It's finally not windy at the farm and while I should be enjoying this time riding... I'm sitting on my bum blogging because I rolled my stupid ankle, again. Because rolling it twice in a short period of time is... fantastic.
The picture is Airy. I'll do a post about him one day soon. I should maybe do a little bio on all the horses here. Not that any one reads this, it will be fun when I'm old.
All the horses are fed, stalls are mucked and Tripp, LC, Rumor, Dabber and Airy are all inside for the night. Tripp will be in for a while now since he's come up lame, and of course he has... he WAS supposed to leave for the trainers soon.
All day it's been like musical pastures. First I woke up to Tripp not in his stall, I guess he got fed up with being in all day yesterday and busted out. Silly thoroughbred mouths can work any lock. Lucky me he didn't go to far, just to the nearest green grass. When I went to get him I noticed Teddy wasn't in her pasture with Rogue... she went UNDER the fence to join the geldings and her brother Atlas. Decided to leave her there since now that Atlas is occupied with a lady Boomer and Apollo aren't getting picked on.... this all leaves on small problem though, Rogues broken heart.
Hopefully we will find a sweet little paint mare for Tricia that can be his new soulmate since Teddy is a hussy.
Airy is slowly but surely gaining weight, I can't see so much of his ribs now and this is why we decided NOT to give Peyton to Judi. As a trainer I have full faith in her, but the barn is not good enough for any of our horses, I won't be bringing Airy back either... love the location and the people, hate the lack of grass. And the dust. And Peyton would freak like Airy and Atlas did and loose a ton of weight which is wrong to do to the horse. If we where a OTTB rescue a home visit would be required and NO ONE would pass those pastures. So, maybe I have another horse to show... when I get money to do it again :/
Tripp being lame kinda sucks, I hope it's just an abscess.
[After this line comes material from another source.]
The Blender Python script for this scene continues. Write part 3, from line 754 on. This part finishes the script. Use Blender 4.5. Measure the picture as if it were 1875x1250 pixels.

H had a nightmare and she won't tell me what about but it's put her in a weird mood... she said she would tell me if it was bothering her still when she got home. Besides thinking it's funny she puts so much into what dreams mean, I wish she would stop dreaming bad things about me! I know it's out of some insecurity she isn't speaking up about and I wish she knew how much I love her.... I know I've dated, loved two people before her... but at 25 that's kind of the norm and considering I was with them each for well over a year I should hope I loved them! It would mean something was horribly wrong if I didn't... and loving them doesn't somehow make insignificant how much I love her. If I hadn't fallen in love, then out of love with Molly and Jacline I wouldn't know how REAL falling in love with her was.
I wish she didn't worry so much. I guess only time can fix that.
AND the doctor.. I don't want to go. So I'm not. The end.